La petizione degli esperti, infatti, si ricollegava a quella popolare a cui la Commissione europea, dunque un organo esecutivo, non diede corso nel 2014, nonostante fosse stata sottoscritta da due milioni di cittadini di tutta l’Unione, il doppio di quanto richiesto dal nuovo istituto di democrazia partecipata (Ice, Iniziativa dei cittadini europei) secondo il Trattato di Lisbona.

L’iniziativa dunque ripartiva dal Parlamento europeo anche se Carlo non ne faceva più parte, a testimoniare che per lui la politica non è mai coincisa col ruolo che ricopriva ma era la passione per la vita intera , tutta la vita pubblica.”Che l’Europa non incoraggi con il proprio denaro la morte di figli e i denari così risparmiati potranno essere destinati ad aiutare la maternità o la salvezza dei profughi che scappano dalla morte”.

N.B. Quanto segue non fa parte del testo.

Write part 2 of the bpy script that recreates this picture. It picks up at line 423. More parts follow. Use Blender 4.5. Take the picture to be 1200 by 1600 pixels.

È “un seme da cui può essere risvegliata l’anima dell’Europa” e che chiede il sostegno di tutte le persone e gli organismi “che credono che l’Europa non sia solo un mercato”. Si vive per ciò in cui si crede . Questo il senso della storia personale e dei gesti pubblici della sua vita. Sono certo che molti oggi nelle istituzioni e soprattutto in mezzo alla gente , al “suo” popolo non esiteranno a riconoscerlo come profeta e come saggio. A Dio, Carlo.